Records with scene code:
········

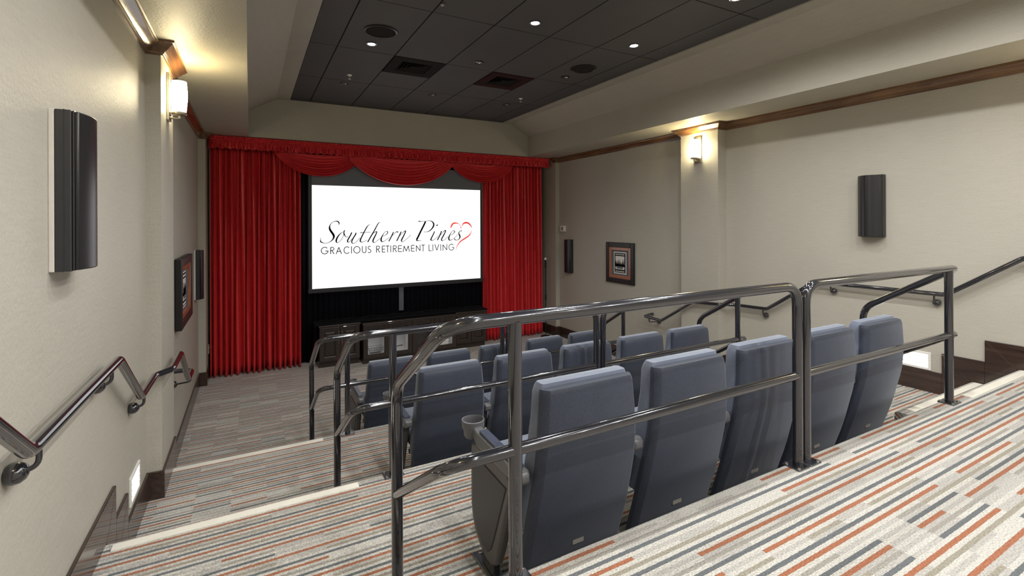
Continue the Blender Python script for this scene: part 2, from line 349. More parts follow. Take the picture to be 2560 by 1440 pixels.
# ceiling: soffits, bulkhead, tiles in a recessed grid
ce=MB().box(XL-.2,XR+.2,YR-.2,YB+.2,ZCL+.07,ZCL+.3).build('ceiling','ceiling_grid'); struct(ce,'tray ceiling with black acoustic tiles and taupe soffits')
MB().prism([(XL-.1,ZT),(-.014,ZT),(-.014,2.883),(.36,3.103),(.549,3.103),(.549,3.2),(XL-.1,3.2)],'y',YR-.1,YW).build('soffit','soffit_paint',ce)
MB().prism([(XR+.1,ZT),(4.813,ZT),(4.813,2.883),(4.42,3.103),(4.237,3.103),(4.237,3.2),(XR+.1,3.2)],'y',YR-.1,YW).build('soffit','soffit_paint',ce)
MB().box(XL-.1,XR+.1,YW,YB+.1,ZT+.002,3.25).build('bulkhead','wall_paper',ce)
GX=[.549,.83,1.452,2.077,2.698,3.32,3.943,4.237]
GY=[YW,7.97,6.695,5.42,4.135,2.85,1.565,.28,-1.005,-2.29,YR]
VENTS=[(2,2),(4,2)]
g=.007
for ix in range(7):
    for iy in range(10):
        ya,yb=GY[iy+1],GY[iy]
        if (ix,iy) in VENTS: ya=6.055
        x0,x1=GX[ix],GX[ix+1]
        dz=random.uniform(0,.002)
        MB().box(x0+g,x1-g,ya+g,yb-g,ZCL+.004+dz,ZCL+.03).build('ceiling_tile','ceiling_tile',ce)
for x in GX[1:-1]: MB().box(x-g,x+g,YR,YW,ZCL+.010,ZCL+.04).build('grid_bar','ceiling_grid',ce)
for y in GY[1:-1]: MB().box(GX[0],GX[-1],y-g,y+g,ZCL+.012,ZCL+.04).build('grid_bar','ceiling_grid',ce)
# crown moulding, mitred round the pilasters
PROF=[(0,ZB),(.012,ZB),(.016,ZB+.008),(.022,ZB+.010),(.024,ZB+.020),(.034,ZB+.026),(.050,ZB+.040),(.066,ZB+.058),(.078,ZB+.066),(.080,ZB+.074),(.090,ZB+.076),(.090,ZT),(0,ZT)]
def crown(side,root):
    s=1 if side=='left' else -1
    xw,xp=(XL,XPL) if side=='left' else (XR,XPR)
    xq=XPL if side=='left' else XR-PD
    path=[(xw,YR)]
    for a,b in PIL: path+=[(xw,a),(xp,a),(xp,b),(xw,b)]
    path+=[(xw,8.07),(xq,8.07),(xq,YW)]
    n=len(path)
    def nrm(i):
        a,b=Vector(path[i]),Vector(path[i+1]); d=(b-a).normalized()
        return Vector((d.y,-d.x))*s
    off=[]
    for i in range(n):
        if i==0: off.append(nrm(0))
        elif i==n-1: off.append(nrm(n-2))
        else:
            a,b=nrm(i-1),nrm(i); m=(a+b); off.append(m/max(.2,(1+a.dot(b))))
    for i in range(n-1):
        rings=[]
        for j in (i,i+1):
            p=Vector(path[j]); rings.append([(p.x+off[j].x*d,p.y+off[j].y*d,z) for d,z in PROF])
        if s<0: rings=rings[::-1]
        MB().loft(rings).build('moulding','crown_wood',root,smooth=25)
c1=thing('trim_1',None,None); struct(c1,'glossy brown crown moulding along the left wall'); crown('left',c1)
c2=thing('trim_2',None,None); struct(c2,'glossy brown crown moulding along the right wall'); crown('right',c2)
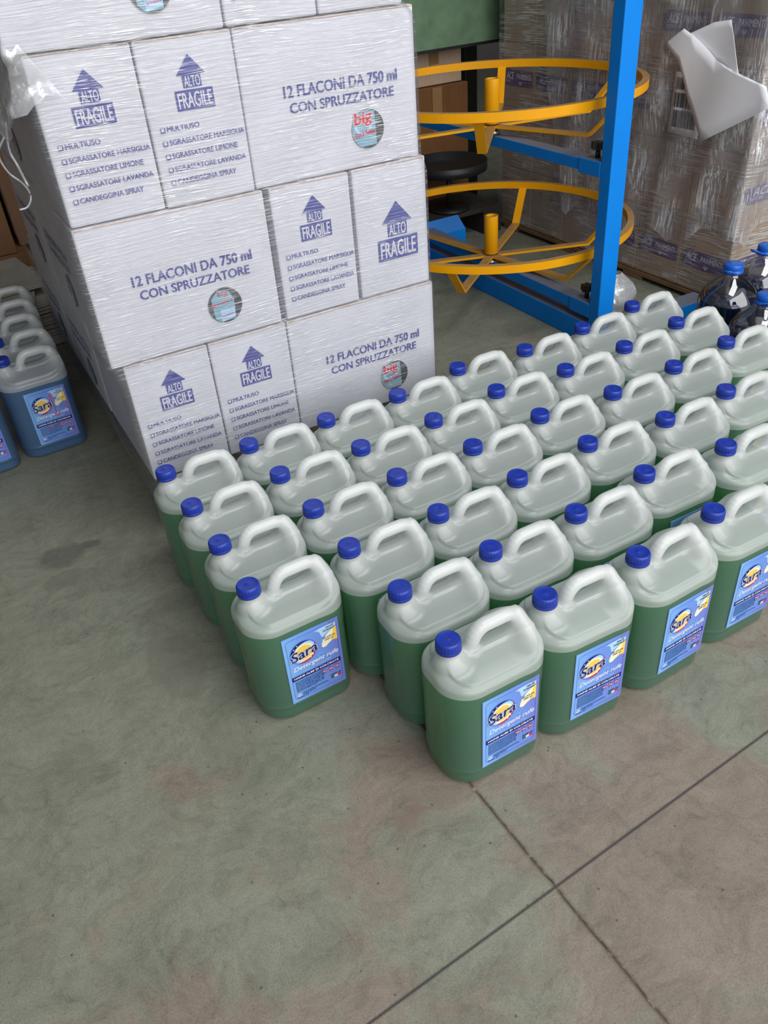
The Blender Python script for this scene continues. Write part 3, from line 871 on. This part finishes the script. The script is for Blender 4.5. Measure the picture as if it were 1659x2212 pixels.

········

[EXERCISE TASK]:
Each line of the data should be quoted exactly, with pictures left out.

[PROBLEM SOLUTION]:
Continue the Blender Python script for this scene: part 2, from line 349. More parts follow. Take the picture to be 2560 by 1440 pixels.
# ceiling: soffits, bulkhead, tiles in a recessed grid
ce=MB().box(XL-.2,XR+.2,YR-.2,YB+.2,ZCL+.07,ZCL+.3).build('ceiling','ceiling_grid'); struct(ce,'tray ceiling with black acoustic tiles and taupe soffits')
MB().prism([(XL-.1,ZT),(-.014,ZT),(-.014,2.883),(.36,3.103),(.549,3.103),(.549,3.2),(XL-.1,3.2)],'y',YR-.1,YW).build('soffit','soffit_paint',ce)
MB().prism([(XR+.1,ZT),(4.813,ZT),(4.813,2.883),(4.42,3.103),(4.237,3.103),(4.237,3.2),(XR+.1,3.2)],'y',YR-.1,YW).build('soffit','soffit_paint',ce)
MB().box(XL-.1,XR+.1,YW,YB+.1,ZT+.002,3.25).build('bulkhead','wall_paper',ce)
GX=[.549,.83,1.452,2.077,2.698,3.32,3.943,4.237]
GY=[YW,7.97,6.695,5.42,4.135,2.85,1.565,.28,-1.005,-2.29,YR]
VENTS=[(2,2),(4,2)]
g=.007
for ix in range(7):
    for iy in range(10):
        ya,yb=GY[iy+1],GY[iy]
        if (ix,iy) in VENTS: ya=6.055
        x0,x1=GX[ix],GX[ix+1]
        dz=random.uniform(0,.002)
        MB().box(x0+g,x1-g,ya+g,yb-g,ZCL+.004+dz,ZCL+.03).build('ceiling_tile','ceiling_tile',ce)
for x in GX[1:-1]: MB().box(x-g,x+g,YR,YW,ZCL+.010,ZCL+.04).build('grid_bar','ceiling_grid',ce)
for y in GY[1:-1]: MB().box(GX[0],GX[-1],y-g,y+g,ZCL+.012,ZCL+.04).build('grid_bar','ceiling_grid',ce)
# crown moulding, mitred round the pilasters
PROF=[(0,ZB),(.012,ZB),(.016,ZB+.008),(.022,ZB+.010),(.024,ZB+.020),(.034,ZB+.026),(.050,ZB+.040),(.066,ZB+.058),(.078,ZB+.066),(.080,ZB+.074),(.090,ZB+.076),(.090,ZT),(0,ZT)]
def crown(side,root):
    s=1 if side=='left' else -1
    xw,xp=(XL,XPL) if side=='left' else (XR,XPR)
    xq=XPL if side=='left' else XR-PD
    path=[(xw,YR)]
    for a,b in PIL: path+=[(xw,a),(xp,a),(xp,b),(xw,b)]
    path+=[(xw,8.07),(xq,8.07),(xq,YW)]
    n=len(path)
    def nrm(i):
        a,b=Vector(path[i]),Vector(path[i+1]); d=(b-a).normalized()
        return Vector((d.y,-d.x))*s
    off=[]
    for i in range(n):
        if i==0: off.append(nrm(0))
        elif i==n-1: off.append(nrm(n-2))
        else:
            a,b=nrm(i-1),nrm(i); m=(a+b); off.append(m/max(.2,(1+a.dot(b))))
    for i in range(n-1):
        rings=[]
        for j in (i,i+1):
            p=Vector(path[j]); rings.append([(p.x+off[j].x*d,p.y+off[j].y*d,z) for d,z in PROF])
        if s<0: rings=rings[::-1]
        MB().loft(rings).build('moulding','crown_wood',root,smooth=25)
c1=thing('trim_1',None,None); struct(c1,'glossy brown crown moulding along the left wall'); crown('left',c1)
c2=thing('trim_2',None,None); struct(c2,'glossy brown crown moulding along the right wall'); crown('right',c2)
The Blender Python script for this scene continues. Write part 3, from line 871 on. This part finishes the script. The script is for Blender 4.5. Measure the picture as if it were 1659x2212 pixels.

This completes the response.